« Allez, allez, pas de laisser-aller » se répète à longueur de journée Monsieur Watanabe tout en lissant ses derniers cheveux blancs.
Je trouve admirable le portrait de ce vieux monsieur, retraité depuis de nombreuses années ; il fait partie de ceux qui, au temps de la vieillesse et de la solitude, ont opté pour une forme de dignité qui simplement les tient debout : « Allez, allez, pas de laisser-aller ». Les maître-mots en sont régularité, répétition, rangement… au risque du prix à payer : monotonie, enfermement de l’esprit et de l’imagination, aveuglement au monde extérieur, même proche.
L’art de Delphine Roux est d’ouvrir une fenêtre inespérée dans cette banale réalité : un tableau d’animaux, tout en mouvements et en couleurs, peint à l’intention de Monsieur Watanabe par son cousin d’Afrique et complice de jeux d’enfance. Et c’est une demande toute simple et spontanée d’un enfant qui va rouvrir les yeux et le cœur du vieil homme et l’entraîner à reprendre le fil de la « vie » !

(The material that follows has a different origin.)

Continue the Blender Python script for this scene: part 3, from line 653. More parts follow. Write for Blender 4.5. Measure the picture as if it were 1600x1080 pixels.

Les illustrations de Betty Bone sont en parfaite concordance avec l’écriture de Delphine Roux : synthétiques et très expressives. Quelques traits parcimonieux au crayon noir suffisent à rendre des expressions subtiles sur les visages. Des formes souples et d’autres plus géométriques s’entremêlent ; aux couleurs neutres comme beige et gris s’opposent des couleurs vives soulignées par la présence du noir. Formes et couleurs s’harmonisent pour créer atmosphères et mouvements.
J’ai été touchée par la simplicité et la profondeur de cet album ; il aborde avec chaleur et bienveillance une tranche de vie éloignée des jeunes enfants et met en lumière l’importance des liens humains.